> **Given instruction**: Repeat exactly the lines from the line with "1568 pixels high." to the line with "COL = scene.collection", including both, and leave out any pictures.

> **Record list**:
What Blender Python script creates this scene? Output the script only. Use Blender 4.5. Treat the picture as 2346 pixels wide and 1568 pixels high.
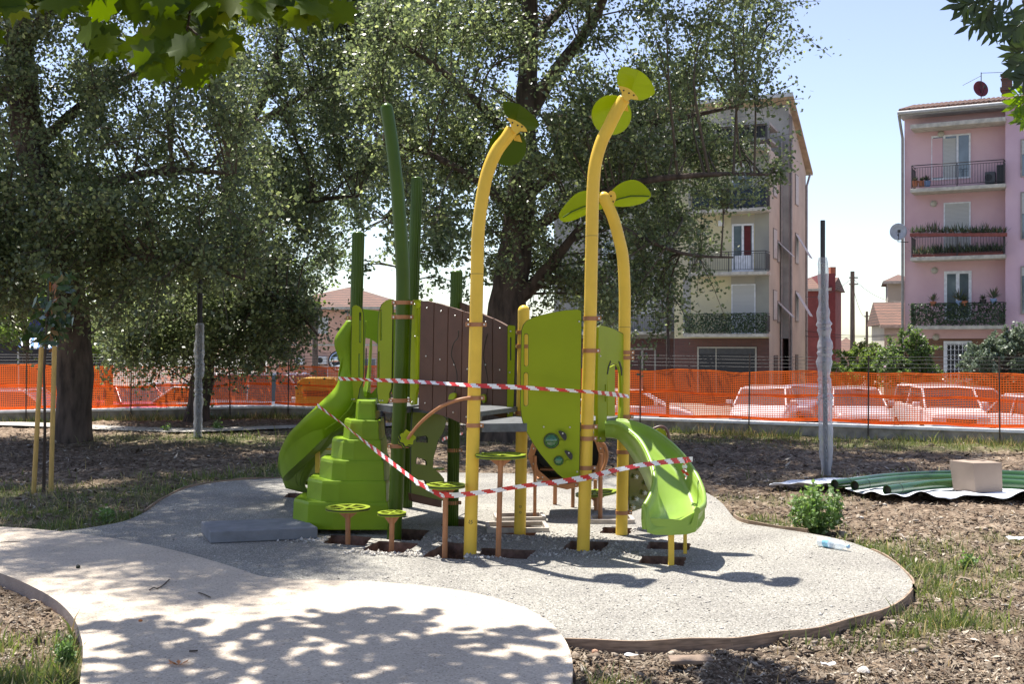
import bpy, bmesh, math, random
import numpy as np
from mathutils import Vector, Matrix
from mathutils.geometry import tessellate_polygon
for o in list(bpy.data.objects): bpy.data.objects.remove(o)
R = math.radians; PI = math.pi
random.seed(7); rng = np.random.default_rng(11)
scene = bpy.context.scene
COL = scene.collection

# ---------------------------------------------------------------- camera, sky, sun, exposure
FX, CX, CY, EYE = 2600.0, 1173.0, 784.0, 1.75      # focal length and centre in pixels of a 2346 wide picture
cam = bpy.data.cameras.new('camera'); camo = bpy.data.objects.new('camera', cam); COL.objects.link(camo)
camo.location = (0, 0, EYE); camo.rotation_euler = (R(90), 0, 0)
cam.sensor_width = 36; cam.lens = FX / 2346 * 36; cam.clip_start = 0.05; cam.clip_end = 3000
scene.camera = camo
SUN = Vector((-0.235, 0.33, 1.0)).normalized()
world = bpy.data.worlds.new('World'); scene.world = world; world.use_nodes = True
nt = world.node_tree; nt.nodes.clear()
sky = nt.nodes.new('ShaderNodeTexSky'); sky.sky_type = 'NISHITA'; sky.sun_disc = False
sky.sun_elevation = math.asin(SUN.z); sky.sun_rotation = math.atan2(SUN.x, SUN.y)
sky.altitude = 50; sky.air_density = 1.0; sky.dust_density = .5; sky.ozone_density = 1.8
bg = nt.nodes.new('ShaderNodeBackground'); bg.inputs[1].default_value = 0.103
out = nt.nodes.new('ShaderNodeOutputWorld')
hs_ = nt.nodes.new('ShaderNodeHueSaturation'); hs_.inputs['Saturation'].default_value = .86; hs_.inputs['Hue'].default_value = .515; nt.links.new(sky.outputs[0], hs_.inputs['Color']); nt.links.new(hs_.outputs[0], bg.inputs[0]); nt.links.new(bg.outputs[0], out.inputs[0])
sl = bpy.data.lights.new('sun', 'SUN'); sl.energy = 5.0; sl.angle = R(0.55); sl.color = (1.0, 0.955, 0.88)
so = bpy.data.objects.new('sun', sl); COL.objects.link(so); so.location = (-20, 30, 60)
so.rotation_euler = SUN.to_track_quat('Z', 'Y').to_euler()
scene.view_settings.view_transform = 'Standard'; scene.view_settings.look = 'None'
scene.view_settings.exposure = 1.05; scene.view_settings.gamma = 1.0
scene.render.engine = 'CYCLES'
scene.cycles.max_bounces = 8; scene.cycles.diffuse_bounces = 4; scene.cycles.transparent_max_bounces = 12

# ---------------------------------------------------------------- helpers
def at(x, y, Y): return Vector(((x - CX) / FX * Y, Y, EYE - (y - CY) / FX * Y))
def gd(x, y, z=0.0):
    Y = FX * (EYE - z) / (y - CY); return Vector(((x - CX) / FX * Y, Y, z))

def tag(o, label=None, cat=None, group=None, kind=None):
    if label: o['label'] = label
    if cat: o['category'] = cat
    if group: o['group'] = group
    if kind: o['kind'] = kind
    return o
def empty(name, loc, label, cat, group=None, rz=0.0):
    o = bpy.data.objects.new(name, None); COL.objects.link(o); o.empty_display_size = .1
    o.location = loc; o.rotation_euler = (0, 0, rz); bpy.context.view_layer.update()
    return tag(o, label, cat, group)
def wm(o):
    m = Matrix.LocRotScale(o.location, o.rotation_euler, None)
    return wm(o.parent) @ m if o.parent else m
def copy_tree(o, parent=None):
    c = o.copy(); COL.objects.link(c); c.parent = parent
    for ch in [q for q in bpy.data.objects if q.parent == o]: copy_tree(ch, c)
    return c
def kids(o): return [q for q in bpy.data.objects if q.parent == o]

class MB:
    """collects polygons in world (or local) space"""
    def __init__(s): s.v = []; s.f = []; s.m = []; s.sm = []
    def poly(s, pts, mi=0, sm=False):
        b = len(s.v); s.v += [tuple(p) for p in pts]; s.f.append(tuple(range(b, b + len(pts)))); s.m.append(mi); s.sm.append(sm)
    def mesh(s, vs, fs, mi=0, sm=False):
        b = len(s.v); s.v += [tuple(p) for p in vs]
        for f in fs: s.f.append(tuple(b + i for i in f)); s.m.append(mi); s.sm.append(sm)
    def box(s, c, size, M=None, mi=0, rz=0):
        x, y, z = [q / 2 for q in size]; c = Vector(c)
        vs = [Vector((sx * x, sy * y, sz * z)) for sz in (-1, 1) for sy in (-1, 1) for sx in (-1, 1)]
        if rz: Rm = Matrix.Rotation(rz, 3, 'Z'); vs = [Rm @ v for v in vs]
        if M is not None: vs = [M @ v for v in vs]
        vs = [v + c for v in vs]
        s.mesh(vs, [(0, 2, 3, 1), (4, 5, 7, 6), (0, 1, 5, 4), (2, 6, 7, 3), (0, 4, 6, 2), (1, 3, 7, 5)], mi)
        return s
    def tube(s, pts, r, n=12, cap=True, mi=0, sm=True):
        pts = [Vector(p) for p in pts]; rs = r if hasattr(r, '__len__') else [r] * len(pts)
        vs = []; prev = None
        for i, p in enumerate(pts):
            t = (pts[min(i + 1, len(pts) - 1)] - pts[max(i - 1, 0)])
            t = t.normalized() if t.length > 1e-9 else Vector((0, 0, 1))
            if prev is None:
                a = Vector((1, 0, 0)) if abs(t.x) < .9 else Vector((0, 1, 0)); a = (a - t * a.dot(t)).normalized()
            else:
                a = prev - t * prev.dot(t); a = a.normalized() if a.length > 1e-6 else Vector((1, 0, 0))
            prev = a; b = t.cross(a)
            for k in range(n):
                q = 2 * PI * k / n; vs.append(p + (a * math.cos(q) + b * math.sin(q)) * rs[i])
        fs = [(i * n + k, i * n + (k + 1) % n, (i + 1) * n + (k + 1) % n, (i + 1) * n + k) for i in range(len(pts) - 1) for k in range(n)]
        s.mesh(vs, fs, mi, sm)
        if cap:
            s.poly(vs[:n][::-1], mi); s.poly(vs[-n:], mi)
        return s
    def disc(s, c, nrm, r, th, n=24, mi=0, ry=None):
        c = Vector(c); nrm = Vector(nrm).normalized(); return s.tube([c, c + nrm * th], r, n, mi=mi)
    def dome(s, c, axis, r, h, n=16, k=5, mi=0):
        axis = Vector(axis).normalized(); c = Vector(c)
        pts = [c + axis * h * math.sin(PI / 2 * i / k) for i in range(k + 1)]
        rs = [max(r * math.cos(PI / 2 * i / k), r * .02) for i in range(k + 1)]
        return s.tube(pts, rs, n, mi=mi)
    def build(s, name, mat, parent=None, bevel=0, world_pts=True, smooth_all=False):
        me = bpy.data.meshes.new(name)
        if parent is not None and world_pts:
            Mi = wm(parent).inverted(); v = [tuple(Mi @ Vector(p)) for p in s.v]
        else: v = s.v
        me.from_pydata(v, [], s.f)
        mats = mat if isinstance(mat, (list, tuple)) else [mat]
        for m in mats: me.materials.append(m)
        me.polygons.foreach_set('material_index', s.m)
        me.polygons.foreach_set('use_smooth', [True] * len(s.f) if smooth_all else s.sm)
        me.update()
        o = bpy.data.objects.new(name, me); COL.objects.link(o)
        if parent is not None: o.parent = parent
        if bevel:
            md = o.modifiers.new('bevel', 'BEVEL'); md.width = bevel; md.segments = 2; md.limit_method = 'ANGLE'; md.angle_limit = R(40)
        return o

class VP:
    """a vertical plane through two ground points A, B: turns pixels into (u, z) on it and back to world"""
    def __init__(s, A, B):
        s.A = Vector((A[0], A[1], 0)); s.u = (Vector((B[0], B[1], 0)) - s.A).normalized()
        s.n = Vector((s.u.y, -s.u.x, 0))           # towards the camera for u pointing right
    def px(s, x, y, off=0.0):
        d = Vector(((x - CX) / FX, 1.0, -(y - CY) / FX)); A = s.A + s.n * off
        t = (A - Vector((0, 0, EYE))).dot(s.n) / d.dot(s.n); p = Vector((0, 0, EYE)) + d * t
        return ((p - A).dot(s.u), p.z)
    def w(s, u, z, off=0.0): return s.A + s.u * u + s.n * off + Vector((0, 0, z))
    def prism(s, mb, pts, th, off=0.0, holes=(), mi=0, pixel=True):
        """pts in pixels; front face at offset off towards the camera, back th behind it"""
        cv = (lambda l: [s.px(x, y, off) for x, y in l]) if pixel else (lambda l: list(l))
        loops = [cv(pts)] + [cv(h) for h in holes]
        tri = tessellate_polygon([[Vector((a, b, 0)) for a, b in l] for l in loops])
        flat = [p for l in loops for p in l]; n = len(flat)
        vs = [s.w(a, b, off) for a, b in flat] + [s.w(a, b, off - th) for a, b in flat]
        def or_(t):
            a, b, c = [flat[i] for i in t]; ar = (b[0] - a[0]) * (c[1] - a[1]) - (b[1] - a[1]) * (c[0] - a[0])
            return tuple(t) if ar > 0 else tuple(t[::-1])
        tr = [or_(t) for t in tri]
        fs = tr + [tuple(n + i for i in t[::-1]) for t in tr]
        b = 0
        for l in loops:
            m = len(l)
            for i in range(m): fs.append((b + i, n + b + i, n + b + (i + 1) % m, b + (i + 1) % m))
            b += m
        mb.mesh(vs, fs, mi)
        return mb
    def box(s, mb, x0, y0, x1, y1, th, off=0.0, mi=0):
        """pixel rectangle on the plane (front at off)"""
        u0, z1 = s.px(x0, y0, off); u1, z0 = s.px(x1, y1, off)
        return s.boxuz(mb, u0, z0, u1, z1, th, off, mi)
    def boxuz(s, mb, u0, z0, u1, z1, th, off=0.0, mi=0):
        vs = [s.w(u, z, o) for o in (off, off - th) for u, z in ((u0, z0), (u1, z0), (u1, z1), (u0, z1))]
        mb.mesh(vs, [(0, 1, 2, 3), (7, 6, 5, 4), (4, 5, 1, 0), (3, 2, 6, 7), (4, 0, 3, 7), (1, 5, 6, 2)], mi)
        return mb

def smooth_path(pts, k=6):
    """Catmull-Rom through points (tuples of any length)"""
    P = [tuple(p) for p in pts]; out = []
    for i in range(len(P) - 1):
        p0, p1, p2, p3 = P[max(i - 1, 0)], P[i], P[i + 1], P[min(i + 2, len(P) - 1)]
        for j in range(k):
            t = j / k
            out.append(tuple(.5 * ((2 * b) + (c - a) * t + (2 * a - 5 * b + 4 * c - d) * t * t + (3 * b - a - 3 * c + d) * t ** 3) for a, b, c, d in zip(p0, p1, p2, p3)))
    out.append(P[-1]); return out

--

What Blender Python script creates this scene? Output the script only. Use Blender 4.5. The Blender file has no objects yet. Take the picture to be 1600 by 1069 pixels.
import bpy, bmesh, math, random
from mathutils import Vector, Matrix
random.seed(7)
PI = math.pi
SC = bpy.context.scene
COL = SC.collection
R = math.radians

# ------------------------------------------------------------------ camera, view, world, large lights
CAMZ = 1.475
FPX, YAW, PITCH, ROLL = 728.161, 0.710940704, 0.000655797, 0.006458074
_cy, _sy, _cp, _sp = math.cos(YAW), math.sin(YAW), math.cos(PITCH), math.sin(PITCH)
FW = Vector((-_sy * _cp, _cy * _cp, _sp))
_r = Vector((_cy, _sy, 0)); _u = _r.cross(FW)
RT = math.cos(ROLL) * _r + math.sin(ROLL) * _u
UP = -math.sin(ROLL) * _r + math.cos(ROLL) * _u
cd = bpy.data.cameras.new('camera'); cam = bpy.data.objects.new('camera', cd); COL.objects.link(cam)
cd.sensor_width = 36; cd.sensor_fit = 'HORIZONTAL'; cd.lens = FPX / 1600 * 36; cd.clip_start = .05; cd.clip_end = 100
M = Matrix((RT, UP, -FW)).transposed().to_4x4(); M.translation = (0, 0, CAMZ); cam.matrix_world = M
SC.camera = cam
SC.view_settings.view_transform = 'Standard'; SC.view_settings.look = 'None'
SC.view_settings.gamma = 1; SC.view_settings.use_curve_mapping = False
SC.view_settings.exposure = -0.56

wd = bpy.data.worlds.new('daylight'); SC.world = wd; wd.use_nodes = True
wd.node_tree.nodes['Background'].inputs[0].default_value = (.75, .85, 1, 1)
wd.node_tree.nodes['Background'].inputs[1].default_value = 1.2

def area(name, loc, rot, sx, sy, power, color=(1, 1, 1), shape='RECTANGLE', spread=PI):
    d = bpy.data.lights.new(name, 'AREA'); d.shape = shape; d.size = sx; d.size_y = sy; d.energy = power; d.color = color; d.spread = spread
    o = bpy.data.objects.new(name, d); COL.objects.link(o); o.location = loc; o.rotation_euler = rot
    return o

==

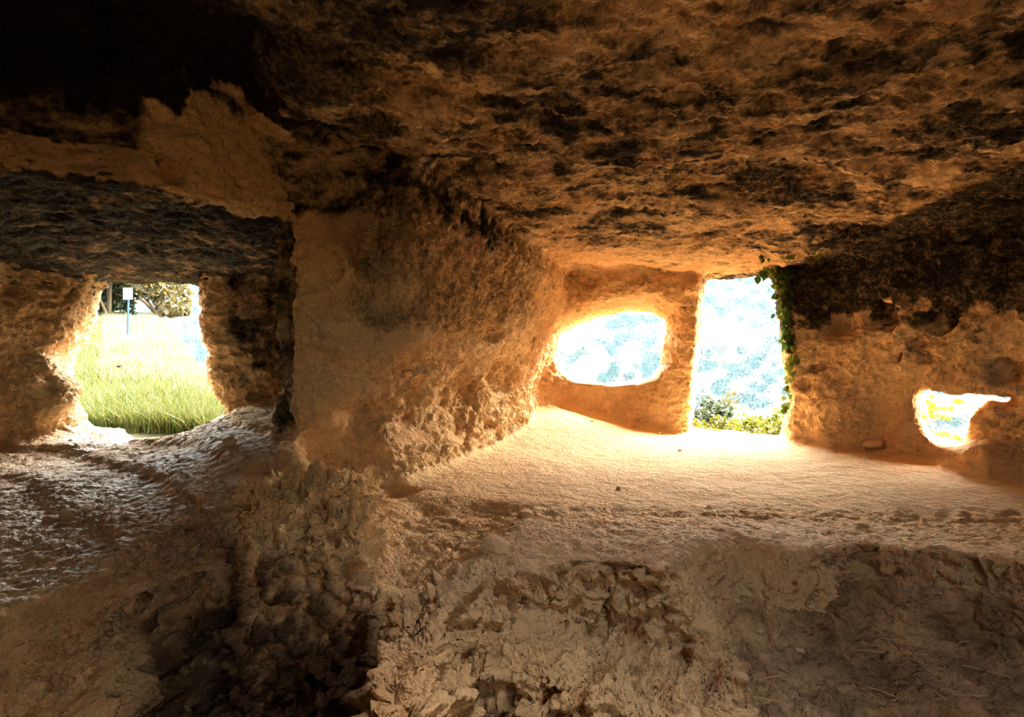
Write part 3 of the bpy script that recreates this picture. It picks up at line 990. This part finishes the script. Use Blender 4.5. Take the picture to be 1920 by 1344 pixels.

> **Reply to the exercise**:
What Blender Python script creates this scene? Output the script only. Use Blender 4.5. Treat the picture as 2346 pixels wide and 1568 pixels high.
import bpy, bmesh, math, random
import numpy as np
from mathutils import Vector, Matrix
from mathutils.geometry import tessellate_polygon
for o in list(bpy.data.objects): bpy.data.objects.remove(o)
R = math.radians; PI = math.pi
random.seed(7); rng = np.random.default_rng(11)
scene = bpy.context.scene
COL = scene.collection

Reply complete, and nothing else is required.